Series History: Posts 1, 2 & 3 were late last year. Post #'s 4 and 5 were earlier this month.

If the three-year chronology of Jesus’ ministry were correct, we would probably have to suppose (as did Harold Hoehner, rather astutely) that Herod Antipas was essentially trying to chase Jesus out of Galilee after John's death - and all the more urgently because Sejanus was already dead. I admit, that's a plausible argument, assuming a three-year chronology. But after much examination, I do see a couple of problems with this scenario.

Forgetting chronology for a moment, the key point is Judea. When John got arrested by Antipas, Jesus prudently fled into Galilee. That only makes sense if the Judeans were planning to arrest Jesus and extradite him to Antipas. (And Jesus somehow heard, knew, sensed or guessed it - take your pick!) At the start of his ministry, Jesus had Jerusalem enemies, but it was their hearing of Herod's involvement with John that ran Jesus out of Judea.

Now, fast-forward to Sejanus’ death. All of a sudden, the Judeans can’t extradite Jesus to Antipas anymore. With Sejanus dead, the cagey tetrarch doesn’t want anything to do with condemning a popular messianic figure - not if he could avoid it. December 31 was no different than April 33. In those dangerous times, Antipas could not be too careful.

Yet the three-year chronology shows Herod acting dramatically – one might argue recklessly – by killing John and hunting for Jesus after Sejanus was dead. Still, that’s not the key point. Much more problematic is that the three-year chronology shows Jesus ignoring Judea for over nine months after Sejanus was dead! That is, the three-year chronology shows Jesus trying to stay away from Herod for seven months while also keeping far away from Judea. If Sejanus was dead, that just doesn’t line up.

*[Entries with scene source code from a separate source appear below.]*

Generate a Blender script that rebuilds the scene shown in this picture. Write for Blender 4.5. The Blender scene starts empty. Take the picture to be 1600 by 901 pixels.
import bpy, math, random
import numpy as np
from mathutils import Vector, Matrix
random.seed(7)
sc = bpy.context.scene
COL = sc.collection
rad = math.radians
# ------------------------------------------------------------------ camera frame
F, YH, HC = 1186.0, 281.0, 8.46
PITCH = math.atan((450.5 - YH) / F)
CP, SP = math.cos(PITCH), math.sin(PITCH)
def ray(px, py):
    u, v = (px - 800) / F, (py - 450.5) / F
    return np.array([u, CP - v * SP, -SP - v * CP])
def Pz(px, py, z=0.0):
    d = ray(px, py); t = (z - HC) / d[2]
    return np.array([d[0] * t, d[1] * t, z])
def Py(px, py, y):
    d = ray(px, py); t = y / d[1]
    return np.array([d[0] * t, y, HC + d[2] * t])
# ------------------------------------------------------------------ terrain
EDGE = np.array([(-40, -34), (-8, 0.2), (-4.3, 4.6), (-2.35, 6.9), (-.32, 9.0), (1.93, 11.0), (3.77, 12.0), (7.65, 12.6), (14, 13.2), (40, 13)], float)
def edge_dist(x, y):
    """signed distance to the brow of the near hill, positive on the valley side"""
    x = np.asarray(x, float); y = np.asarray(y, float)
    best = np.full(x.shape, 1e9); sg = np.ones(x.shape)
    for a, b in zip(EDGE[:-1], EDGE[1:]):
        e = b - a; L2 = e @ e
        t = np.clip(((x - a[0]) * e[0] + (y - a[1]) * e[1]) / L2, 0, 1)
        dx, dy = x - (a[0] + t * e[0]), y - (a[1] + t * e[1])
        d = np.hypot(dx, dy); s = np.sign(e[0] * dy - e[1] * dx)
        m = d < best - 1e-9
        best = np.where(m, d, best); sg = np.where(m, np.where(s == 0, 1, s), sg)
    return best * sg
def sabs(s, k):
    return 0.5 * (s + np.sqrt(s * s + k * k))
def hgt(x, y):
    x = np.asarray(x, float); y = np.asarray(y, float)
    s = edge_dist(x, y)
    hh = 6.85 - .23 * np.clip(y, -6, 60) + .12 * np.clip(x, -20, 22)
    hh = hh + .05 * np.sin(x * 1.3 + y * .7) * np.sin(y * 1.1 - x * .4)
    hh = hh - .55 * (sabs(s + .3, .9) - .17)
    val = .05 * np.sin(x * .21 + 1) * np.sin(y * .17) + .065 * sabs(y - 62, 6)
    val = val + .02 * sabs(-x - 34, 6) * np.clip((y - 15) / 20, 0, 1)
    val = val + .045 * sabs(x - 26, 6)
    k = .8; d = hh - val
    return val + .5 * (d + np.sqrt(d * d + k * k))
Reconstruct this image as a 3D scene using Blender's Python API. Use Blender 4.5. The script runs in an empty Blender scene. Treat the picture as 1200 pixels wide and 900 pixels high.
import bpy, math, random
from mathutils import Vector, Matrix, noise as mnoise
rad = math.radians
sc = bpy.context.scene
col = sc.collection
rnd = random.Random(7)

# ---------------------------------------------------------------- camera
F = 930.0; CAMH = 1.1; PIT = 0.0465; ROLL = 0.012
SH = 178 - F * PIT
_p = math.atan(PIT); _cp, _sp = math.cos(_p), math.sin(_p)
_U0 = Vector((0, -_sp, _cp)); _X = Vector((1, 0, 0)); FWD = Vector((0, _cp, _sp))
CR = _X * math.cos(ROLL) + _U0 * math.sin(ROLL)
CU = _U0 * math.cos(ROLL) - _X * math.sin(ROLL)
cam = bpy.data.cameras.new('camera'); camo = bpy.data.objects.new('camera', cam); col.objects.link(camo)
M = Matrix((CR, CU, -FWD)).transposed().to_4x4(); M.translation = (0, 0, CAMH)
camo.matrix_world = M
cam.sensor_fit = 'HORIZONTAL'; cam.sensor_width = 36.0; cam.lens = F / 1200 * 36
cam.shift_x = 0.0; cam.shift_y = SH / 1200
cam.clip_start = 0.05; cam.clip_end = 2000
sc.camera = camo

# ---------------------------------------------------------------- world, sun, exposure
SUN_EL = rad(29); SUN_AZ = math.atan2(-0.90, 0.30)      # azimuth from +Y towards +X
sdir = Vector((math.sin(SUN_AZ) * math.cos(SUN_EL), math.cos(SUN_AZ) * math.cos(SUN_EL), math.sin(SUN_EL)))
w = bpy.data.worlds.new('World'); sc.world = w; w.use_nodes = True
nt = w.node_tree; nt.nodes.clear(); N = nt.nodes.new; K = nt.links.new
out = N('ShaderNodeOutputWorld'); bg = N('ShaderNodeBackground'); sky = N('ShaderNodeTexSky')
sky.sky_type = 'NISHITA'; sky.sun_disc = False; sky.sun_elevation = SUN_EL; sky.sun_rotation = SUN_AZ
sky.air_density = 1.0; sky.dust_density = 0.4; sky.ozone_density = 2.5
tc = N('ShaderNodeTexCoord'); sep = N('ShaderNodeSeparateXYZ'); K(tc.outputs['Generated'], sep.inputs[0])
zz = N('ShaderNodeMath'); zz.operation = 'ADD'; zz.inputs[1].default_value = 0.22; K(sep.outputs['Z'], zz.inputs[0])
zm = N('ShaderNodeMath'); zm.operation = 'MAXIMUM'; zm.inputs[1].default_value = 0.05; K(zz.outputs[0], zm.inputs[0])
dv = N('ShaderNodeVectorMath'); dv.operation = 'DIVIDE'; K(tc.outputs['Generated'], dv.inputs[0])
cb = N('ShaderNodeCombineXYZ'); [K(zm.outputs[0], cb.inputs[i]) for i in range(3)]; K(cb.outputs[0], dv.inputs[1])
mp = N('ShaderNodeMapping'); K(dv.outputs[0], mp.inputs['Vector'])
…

Though we definitely should believe Jesus went where his Father led - which may only have happened to include the Decapolis, Syro-Phoenicia, and the northwestern limits of Philip's lands, during this time - the periodic withdrawals after John’s death still give the impression that Jesus was heading for safety in places Antipas could not get to him. If Sejanus was dead, then Judea would have already been such a safe zone. But Jesus doesn't go down until Tabernacles that September, suggesting Sejanus was not dead yet.

The Gospel of John shows Jesus gets some support from the crowd because of John's recent martyrdom. The threats of certain Jerusalem authorities shows Jesus needed that support. It is during this same trip to Judea that Jesus stays nearby (probably laying low, most likely in Bethany) for most of two months, until Chanukah. In the four year-chronology, this is early December, of 31 AD, about which time everyone learned that Sejanus was dead. That was the game changer.

I'll pause for reaction, if any. Is this sounding at all clear so far?